Have your list of features and fibers handy that we went through earlier. Be ready to describe the fabrics you need as well as prospective order quantities you are anticipating placing. In general, the higher quantities you order, the better price per yard you will get. In addition to the fabric specifications itself, ask the representative what their minimum order quantities and minimum sample quantities are and what their order lead times look like.

If you’ve thought through your price points and the rough material costs you will need to hit that price point, you can let the rep know what kind of fabric prices are within your budget.

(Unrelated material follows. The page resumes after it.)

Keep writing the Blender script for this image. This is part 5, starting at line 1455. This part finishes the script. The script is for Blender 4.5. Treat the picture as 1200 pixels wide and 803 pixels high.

Unless you are actually at a trade show booth or showroom that has a sample fabric swatch that you like, it is helpful to send your contact swatches of fabric you like and call out what you like about them (weight, construction, hand feel, color, etc.). This swatch can be cut from another fabric, a garment from your closet, or garment you bought for this purpose. Send them these swatches with the list of features and fiber blend you are searching for and ask to see what similar fabrics they offer. They will then send you swatch cards to choose from.

Once you’ve chosen a fabric, order some sample yards to wash, test, and make your fit samples out of. Samples take more fabric per garment than production so order a few extra yards to make sure you have enough. You should be ordering sample yards and testing fabrics before you start patterns and fittings.

Fabric typically arrives on a roll with the exception of sample yardage which may be folded in a shipping envelope depending on the quantity you ordered. The face side of the fabric should be the side rolled towards the inside. When your rolls of fabric arrive, make sure to tag them so that you can identify them easily. I recommend including the following information on fabric tags:

  • Mill or vendor name
  • Vendor’s sku for that fabric including the fabric color or print sku or name (very usefully to have easily accessible when it is time to reorder)
  • Your internal name or brief description of the fabric
  • Fiber content
  • Fabric weight in GSM or oz/sq yd
  • Number of yards on a full roll
  • Date the roll arrived
  • The minimum order quantity to reorder

Attach the tag to the roll core as opposed to the layers of fabric on the outside. That way you don’t have to un-attach it every time you have to use some yardage (and inevitably forget to re-attach it). Also, you might also find it useful to keep a running tally on the back of the tag of how many yards are on the roll with the date any yards were used. Once your fabrics are sourced, tested, and organized, it is time to start developing your design.

Over these three posts, we talked about the design you are making, how to describe the fabric you are looking for, and where to start looking for it. Now it is time to go out and source your own fabric! I’d love to hear, what will you be making?


Michael Lee

8:35 am April 1, 2019

We have been wanting to get some apparel swatch cards for some garments we will be making. I agree that it is important to tell suppliers what you like about the different swatches. This would help the process to get the fabric closest to what you want.

Hannah Anttila

5:59 pm September 26, 2019

Hi Alison! This series was so helpful for someone like me who’s just venturing into what it could look like to start a small business in the fashion industry, thank you. Where do you recommend buying notions?


9:21 am September 27, 2019

Hi Hannah, glad you found it helpful! What type of notions are you looking for and in what rough quantities?